Маркел второй день мечется по берегу как заведенный, злится, гневается, он полон сарказма и иронии, за которыми читается обида на жизнь и глубокое понимание ее несправедливостей. Вчера его обокрали. Вскрыли установленный на берегу ящик и унесли весла, сеть. Маркел грешит на своих. Ящики-хранилища часто обворовывают. Сельчане хранят в них рыбацкие принадлежности. Прежде даже лодочные моторы оставляли. Пока не налетела однажды банда самых настоящих грабителей на пяти лодках, вооруженных саблей, ружьем и автоматом. Угрожая оружием, налетчики средь бела дня отобрали у деревенских рыбаков несколько лодочных моторов, погрузили в лодки и скрылись... 

Свияжск

Боженьки мои, волжские дачники — самые отчаянные дачники на свете! Перед зеленодольским мостом на почти отвесной круче правого берега, словно ласточкины гнезда, прилепились десятка полтора дачных домиков. Я даже срубил парус и остановился, чтоб рассмотреть их хорошенько. Домики висели между небом и водой, возведенные на крохотных террасах, отвоеванных у береговой кручи их хозяевами с помощью самого простого шанцевого инструмента — лопаты и кирки. Как они живут в своих скворешнях? Как им не страшно? И не боятся ни оползней, ни проливных дождей, могущих попросту слизнуть их в мгновение ока. У некоторых домиков даже садик разбит на пятачке земли размером с прихожую: одна-две яблоньки, черноплодная рябина, грядка с зеленью. Цветочные клумбы. Любовно сколоченные скамейки со спинками. На эти скамейки садятся, свесив ноги в бездну.

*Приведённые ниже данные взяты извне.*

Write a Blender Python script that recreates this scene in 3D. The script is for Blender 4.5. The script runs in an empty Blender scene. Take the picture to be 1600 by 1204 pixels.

Дачная жизнь на одной ноге — ни напиться (опасно), ни подраться (то же самое). Один неверный шаг в сторону — и можно сверзиться так, что костей не соберешь. На берегу лодки лежат. К лодкам ведут длинные жердяные трепетные лесенки, под стать цирковым. Воду поднимают ведрами и баклагами на веревках, потому что электричества в поселении нет. По вечерам ужинают при свечах и керосинках. Смотрят черно-белый «Сапфир», работающий от автомобильного аккумулятора. Рано ложатся спать. В дощатый сортирчик над пропастью ходят по веревке. В каждой детали и продуманной мелочи такая неистребимая, неубиваемая страсть горожанина к природе, к пятачку своей землицы у самой Волги с ее рыбалкой, купанием, солнцеворотом и безоглядной ширью, что ради одного этого можно было ужаться в себе и научиться сначала самому, а потом и домашних научить правилам особенной, осторожной жизни на береговом укосе. Меня даже разобрало, и комок стоял в горле. Сделал с воды несколько снимков, жалея, что нет с собой телевика. А еще я пожалел, что не могу сделать незапланированную остановку и познакомиться с кем-либо из жителей, напроситься в гости, рассмотреть, как там все у них устроено. Уже вечерело, и надо было приискивать место для ночлега.